32

It was wonderful to be home. I wandered through the house, constantly ambushing Mervyn, Ben and Rachel with unexpected hugs. I needed the reassurance and comfort of holding them close.

By now Rachel was old enough to understand. While she wanted us to spend more time together, she appreciated that time was running out for many child migrants and that our family sacrifice was minor compared with their problems.

But not long after I returned, Rachel said something that stopped me in my tracks. She had noticed that my hair was falling out again – it was all over the towels and the bathroom floor. Putting her arms around me, Rachel whispered, ‘Oh, Mum, it’s time somebody said to them that you belong to us.’
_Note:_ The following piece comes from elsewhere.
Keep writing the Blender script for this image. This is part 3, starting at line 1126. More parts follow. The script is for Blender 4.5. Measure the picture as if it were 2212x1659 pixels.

I was deeply upset. It was not the child migrants’ fault. The Trust’s lack of funds had ensured that we had to work twelve hours a day, most days of the week.

I had missed Rachel’s birthday almost every year except one – her eighteenth – in the previous five years. I had missed anniversaries, school concerts, fêtes, football games … the list was shamefully long.

And no matter how hard I tried to acknowledge that failure when I returned home, it was never the same. You can’t make up for missing a birthday – that special day is gone for ever.

On the other hand, I was working with people who sometimes had never known, with any certainty, on what day they should be celebrating their birthday, or even their correct age. I’ve often sent people their first birthday card. It is my way of letting them know how important they are to me.

My children have grown up in the real world. Thankfully, they understand the sacrifices our family has made. And they know that I would never let the child migrants down. I couldn’t live with myself.

Soon after I returned to the UK, I was surprised to hear that Dr Barry Coldrey had finally revealed limited details of his ‘investigation’ on behalf of the Christian Brothers. He admitted to the West Australian newspaper that he had uncovered evidence that some brothers may have sexually abused children at Bindoon Boys’ Town. Whether his wider findings were made public, he said, would depend upon his ‘employer’.

‘I am prepared to say that the lines of evidence against certain staff members are strong, but I’m not, at the moment, prepared to go further than that.’

He went on to comment on one brother whose name had cropped up often in the Bindoon old boys’ stories, saying, ‘There are strong allegations against this chap [Brother] Angus but all I would say at this stage is that if he was living, well, he would have a lot to answer for.’

As far as I knew, this was the first time the Christian Brothers had admitted that there might, after all, be some truth in the allegations of sexual abuse. Dr Coldrey went on to name another brother and a priest, Father William Giminez, against whom there had been ‘constant but never precise’ allegations.

Playing the fair-minded academic, Coldrey conceded some points and appeared both reasonable and balanced. However, having accepted that the allegations might be true, he then attacked other claims made by old boys.

But research can work both ways.

Perth social psychologist, Juanita Miller, was writing a doctoral thesis on the treatment of child migrants in Western Australia. Ms Miller interviewed 180 former child migrants from Bindoon, Clontarf, Tardun and Castledare and eventually claimed that in a given year at Clontarf Boys’ Home, as many as 50 of the 250 boys were being sexually abused. She collected the names of sixteen Christian Brothers alleged to have been involved.

Meanwhile, the Christian Brothers and many other charities maintained that the child migration schemes were inspired, subsidized and monitored by governments. They had merely picked up the pieces.

I knew this wasn’t entirely true, but, inevitably, governments must have been involved. You cannot move thousands of children from one side of the world to the other without it being sanctioned by the government of the day.